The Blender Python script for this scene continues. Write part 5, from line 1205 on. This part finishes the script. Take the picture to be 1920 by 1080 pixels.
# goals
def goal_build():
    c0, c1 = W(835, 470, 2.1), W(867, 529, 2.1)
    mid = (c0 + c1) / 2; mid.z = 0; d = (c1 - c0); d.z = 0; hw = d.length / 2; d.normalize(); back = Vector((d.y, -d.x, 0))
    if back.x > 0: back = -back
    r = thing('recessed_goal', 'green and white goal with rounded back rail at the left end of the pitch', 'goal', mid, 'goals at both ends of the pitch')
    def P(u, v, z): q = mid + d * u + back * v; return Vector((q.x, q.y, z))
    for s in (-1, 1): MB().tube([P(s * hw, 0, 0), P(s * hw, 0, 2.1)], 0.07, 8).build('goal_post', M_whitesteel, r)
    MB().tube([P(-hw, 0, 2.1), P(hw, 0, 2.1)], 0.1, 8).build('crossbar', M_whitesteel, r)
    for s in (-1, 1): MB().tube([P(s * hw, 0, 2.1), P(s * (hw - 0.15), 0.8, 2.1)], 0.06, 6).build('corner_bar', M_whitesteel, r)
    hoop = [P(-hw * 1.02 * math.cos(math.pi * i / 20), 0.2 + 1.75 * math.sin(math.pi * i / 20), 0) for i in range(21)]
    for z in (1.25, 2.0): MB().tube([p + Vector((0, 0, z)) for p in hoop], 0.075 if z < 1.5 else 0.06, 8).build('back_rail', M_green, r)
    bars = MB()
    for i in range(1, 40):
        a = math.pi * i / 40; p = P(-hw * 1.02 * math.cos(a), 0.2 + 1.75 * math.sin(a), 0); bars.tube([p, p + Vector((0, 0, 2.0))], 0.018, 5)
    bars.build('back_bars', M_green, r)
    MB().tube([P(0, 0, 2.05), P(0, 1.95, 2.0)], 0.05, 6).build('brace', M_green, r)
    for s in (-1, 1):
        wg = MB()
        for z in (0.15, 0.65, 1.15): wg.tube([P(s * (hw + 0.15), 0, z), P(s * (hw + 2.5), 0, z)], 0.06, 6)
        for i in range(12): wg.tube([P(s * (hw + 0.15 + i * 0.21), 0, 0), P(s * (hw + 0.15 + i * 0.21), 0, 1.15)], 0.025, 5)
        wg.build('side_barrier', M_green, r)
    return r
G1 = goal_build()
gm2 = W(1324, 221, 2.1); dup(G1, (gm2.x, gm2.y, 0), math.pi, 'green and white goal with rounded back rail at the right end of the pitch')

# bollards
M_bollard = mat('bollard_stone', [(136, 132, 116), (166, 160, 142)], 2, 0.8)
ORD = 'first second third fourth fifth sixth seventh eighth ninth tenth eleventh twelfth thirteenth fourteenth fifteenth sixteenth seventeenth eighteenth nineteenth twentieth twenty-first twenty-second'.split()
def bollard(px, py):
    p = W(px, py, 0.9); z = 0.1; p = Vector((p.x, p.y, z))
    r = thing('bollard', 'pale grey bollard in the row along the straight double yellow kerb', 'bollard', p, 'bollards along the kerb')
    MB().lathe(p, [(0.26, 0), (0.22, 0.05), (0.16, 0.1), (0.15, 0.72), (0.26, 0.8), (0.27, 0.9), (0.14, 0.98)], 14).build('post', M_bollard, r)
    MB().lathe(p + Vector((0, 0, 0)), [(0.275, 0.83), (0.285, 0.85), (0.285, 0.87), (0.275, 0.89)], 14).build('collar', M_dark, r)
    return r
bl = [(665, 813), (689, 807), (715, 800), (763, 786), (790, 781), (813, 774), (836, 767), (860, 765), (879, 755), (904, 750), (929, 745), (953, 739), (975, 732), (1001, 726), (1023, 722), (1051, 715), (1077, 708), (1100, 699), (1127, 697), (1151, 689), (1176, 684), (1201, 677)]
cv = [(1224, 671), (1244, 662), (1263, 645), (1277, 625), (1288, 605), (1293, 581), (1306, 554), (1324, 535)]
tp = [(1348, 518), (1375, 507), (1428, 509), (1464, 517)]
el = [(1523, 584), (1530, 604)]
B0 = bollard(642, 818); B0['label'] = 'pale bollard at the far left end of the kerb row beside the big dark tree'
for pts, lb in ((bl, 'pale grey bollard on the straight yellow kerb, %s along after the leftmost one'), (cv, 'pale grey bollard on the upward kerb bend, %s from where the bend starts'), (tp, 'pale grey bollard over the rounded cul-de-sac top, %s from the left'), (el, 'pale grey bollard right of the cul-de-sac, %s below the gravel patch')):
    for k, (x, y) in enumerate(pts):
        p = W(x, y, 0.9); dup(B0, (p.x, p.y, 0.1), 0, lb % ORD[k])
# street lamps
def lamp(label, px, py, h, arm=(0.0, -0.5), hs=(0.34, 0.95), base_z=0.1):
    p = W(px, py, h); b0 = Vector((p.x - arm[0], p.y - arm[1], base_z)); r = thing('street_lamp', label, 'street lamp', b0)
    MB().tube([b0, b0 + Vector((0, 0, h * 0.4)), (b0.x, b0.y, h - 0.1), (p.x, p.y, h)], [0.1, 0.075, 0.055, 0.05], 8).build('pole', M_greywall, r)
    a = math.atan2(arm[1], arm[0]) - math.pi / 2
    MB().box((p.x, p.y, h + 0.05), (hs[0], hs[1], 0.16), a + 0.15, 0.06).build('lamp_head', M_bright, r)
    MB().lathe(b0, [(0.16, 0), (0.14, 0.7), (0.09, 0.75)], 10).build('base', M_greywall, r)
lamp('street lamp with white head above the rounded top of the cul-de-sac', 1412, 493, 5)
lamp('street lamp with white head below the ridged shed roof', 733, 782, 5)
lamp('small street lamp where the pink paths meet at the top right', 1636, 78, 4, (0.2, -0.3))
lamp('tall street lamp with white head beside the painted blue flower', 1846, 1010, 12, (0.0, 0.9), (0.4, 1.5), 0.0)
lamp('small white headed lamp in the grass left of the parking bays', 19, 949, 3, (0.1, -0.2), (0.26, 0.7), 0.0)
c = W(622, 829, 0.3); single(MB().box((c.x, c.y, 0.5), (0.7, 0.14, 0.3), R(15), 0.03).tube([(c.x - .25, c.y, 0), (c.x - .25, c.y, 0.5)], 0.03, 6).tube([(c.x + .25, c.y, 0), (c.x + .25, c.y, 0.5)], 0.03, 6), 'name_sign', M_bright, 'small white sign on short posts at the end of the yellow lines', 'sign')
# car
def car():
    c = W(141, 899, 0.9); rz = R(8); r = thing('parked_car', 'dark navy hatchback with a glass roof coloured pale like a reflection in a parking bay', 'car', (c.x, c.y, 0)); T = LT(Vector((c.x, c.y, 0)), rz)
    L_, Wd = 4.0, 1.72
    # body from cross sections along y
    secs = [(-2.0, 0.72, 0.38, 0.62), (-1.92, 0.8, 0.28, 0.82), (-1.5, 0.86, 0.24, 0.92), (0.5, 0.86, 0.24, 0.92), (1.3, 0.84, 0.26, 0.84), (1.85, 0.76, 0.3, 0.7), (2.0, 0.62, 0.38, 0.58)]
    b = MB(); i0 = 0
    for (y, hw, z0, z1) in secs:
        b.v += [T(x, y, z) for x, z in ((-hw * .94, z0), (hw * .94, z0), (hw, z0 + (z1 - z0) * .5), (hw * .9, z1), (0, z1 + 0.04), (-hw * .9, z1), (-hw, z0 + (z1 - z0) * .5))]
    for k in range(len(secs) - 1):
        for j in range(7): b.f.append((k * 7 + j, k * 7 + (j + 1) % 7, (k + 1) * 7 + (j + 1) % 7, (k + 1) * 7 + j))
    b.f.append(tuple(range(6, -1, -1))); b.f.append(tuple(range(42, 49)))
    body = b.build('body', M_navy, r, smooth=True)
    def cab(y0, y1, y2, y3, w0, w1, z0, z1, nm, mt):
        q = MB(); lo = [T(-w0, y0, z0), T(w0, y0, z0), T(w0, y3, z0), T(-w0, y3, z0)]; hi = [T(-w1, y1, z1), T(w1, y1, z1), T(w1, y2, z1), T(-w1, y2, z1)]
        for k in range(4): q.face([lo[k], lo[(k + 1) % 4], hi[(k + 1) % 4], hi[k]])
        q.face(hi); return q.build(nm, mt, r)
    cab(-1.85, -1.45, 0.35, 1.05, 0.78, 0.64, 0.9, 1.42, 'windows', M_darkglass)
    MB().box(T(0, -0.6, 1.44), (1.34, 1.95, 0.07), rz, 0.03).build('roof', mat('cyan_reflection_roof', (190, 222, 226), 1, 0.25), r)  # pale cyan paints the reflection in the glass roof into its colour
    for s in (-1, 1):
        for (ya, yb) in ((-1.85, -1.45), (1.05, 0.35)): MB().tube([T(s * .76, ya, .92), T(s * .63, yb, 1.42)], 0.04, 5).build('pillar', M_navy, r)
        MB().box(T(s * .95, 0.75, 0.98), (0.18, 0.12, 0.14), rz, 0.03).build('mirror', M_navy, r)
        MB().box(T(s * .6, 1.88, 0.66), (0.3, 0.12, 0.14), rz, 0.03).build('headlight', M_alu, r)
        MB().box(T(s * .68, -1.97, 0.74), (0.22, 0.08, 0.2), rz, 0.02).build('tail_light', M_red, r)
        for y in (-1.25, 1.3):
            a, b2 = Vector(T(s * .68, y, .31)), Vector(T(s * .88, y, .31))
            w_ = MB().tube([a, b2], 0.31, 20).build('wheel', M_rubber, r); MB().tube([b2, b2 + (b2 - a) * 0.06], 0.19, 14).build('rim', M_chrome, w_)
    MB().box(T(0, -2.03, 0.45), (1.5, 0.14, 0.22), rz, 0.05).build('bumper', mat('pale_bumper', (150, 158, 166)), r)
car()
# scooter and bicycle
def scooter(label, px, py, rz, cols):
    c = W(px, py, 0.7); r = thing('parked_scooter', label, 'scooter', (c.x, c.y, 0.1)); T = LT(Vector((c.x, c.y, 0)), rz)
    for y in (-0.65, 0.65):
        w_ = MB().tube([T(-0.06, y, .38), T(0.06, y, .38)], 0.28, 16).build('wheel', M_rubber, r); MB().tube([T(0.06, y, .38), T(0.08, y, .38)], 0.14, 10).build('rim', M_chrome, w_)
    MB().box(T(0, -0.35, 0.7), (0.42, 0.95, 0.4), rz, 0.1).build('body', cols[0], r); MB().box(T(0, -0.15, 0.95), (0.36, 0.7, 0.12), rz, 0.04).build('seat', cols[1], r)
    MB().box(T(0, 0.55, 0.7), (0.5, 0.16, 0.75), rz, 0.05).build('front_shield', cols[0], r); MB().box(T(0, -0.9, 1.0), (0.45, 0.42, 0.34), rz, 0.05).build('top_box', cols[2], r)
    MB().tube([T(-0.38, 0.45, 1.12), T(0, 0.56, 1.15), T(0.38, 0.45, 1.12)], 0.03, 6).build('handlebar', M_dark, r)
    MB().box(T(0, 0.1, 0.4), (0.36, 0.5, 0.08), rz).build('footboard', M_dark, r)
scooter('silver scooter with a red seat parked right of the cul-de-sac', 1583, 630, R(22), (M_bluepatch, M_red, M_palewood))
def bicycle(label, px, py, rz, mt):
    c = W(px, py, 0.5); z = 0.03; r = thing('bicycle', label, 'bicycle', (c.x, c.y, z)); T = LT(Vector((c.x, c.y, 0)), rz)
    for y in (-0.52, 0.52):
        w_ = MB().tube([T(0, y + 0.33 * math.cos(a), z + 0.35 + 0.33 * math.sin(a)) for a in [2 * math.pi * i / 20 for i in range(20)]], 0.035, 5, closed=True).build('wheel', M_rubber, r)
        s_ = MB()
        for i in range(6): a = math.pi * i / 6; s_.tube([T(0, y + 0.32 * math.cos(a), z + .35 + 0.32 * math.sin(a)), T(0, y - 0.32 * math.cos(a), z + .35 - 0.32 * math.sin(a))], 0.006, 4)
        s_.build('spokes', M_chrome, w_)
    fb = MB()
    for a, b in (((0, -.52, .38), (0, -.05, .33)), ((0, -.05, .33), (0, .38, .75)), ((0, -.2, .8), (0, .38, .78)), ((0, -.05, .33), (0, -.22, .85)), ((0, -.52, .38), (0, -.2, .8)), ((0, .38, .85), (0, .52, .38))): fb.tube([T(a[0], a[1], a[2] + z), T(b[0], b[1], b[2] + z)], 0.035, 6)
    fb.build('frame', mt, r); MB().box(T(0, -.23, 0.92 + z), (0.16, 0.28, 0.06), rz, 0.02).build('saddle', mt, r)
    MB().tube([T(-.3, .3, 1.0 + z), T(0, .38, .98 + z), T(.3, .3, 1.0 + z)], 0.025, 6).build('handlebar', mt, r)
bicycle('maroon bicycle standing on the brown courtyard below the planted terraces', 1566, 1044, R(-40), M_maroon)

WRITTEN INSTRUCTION
Please repeat word for word the lines above that run from the beginning through the line containing "gm2 = W(1324, 221, 2.1);", keeping both the first and that last line.

ANSWER TO THE EXERCISE
The Blender Python script for this scene continues. Write part 5, from line 1205 on. This part finishes the script. Take the picture to be 1920 by 1080 pixels.
# goals
def goal_build():
    c0, c1 = W(835, 470, 2.1), W(867, 529, 2.1)
    mid = (c0 + c1) / 2; mid.z = 0; d = (c1 - c0); d.z = 0; hw = d.length / 2; d.normalize(); back = Vector((d.y, -d.x, 0))
    if back.x > 0: back = -back
    r = thing('recessed_goal', 'green and white goal with rounded back rail at the left end of the pitch', 'goal', mid, 'goals at both ends of the pitch')
    def P(u, v, z): q = mid + d * u + back * v; return Vector((q.x, q.y, z))
    for s in (-1, 1): MB().tube([P(s * hw, 0, 0), P(s * hw, 0, 2.1)], 0.07, 8).build('goal_post', M_whitesteel, r)
    MB().tube([P(-hw, 0, 2.1), P(hw, 0, 2.1)], 0.1, 8).build('crossbar', M_whitesteel, r)
    for s in (-1, 1): MB().tube([P(s * hw, 0, 2.1), P(s * (hw - 0.15), 0.8, 2.1)], 0.06, 6).build('corner_bar', M_whitesteel, r)
    hoop = [P(-hw * 1.02 * math.cos(math.pi * i / 20), 0.2 + 1.75 * math.sin(math.pi * i / 20), 0) for i in range(21)]
    for z in (1.25, 2.0): MB().tube([p + Vector((0, 0, z)) for p in hoop], 0.075 if z < 1.5 else 0.06, 8).build('back_rail', M_green, r)
    bars = MB()
    for i in range(1, 40):
        a = math.pi * i / 40; p = P(-hw * 1.02 * math.cos(a), 0.2 + 1.75 * math.sin(a), 0); bars.tube([p, p + Vector((0, 0, 2.0))], 0.018, 5)
    bars.build('back_bars', M_green, r)
    MB().tube([P(0, 0, 2.05), P(0, 1.95, 2.0)], 0.05, 6).build('brace', M_green, r)
    for s in (-1, 1):
        wg = MB()
        for z in (0.15, 0.65, 1.15): wg.tube([P(s * (hw + 0.15), 0, z), P(s * (hw + 2.5), 0, z)], 0.06, 6)
        for i in range(12): wg.tube([P(s * (hw + 0.15 + i * 0.21), 0, 0), P(s * (hw + 0.15 + i * 0.21), 0, 1.15)], 0.025, 5)
        wg.build('side_barrier', M_green, r)
    return r
G1 = goal_build()
gm2 = W(1324, 221, 2.1); dup(G1, (gm2.x, gm2.y, 0), math.pi, 'green and white goal with rounded back rail at the right end of the pitch')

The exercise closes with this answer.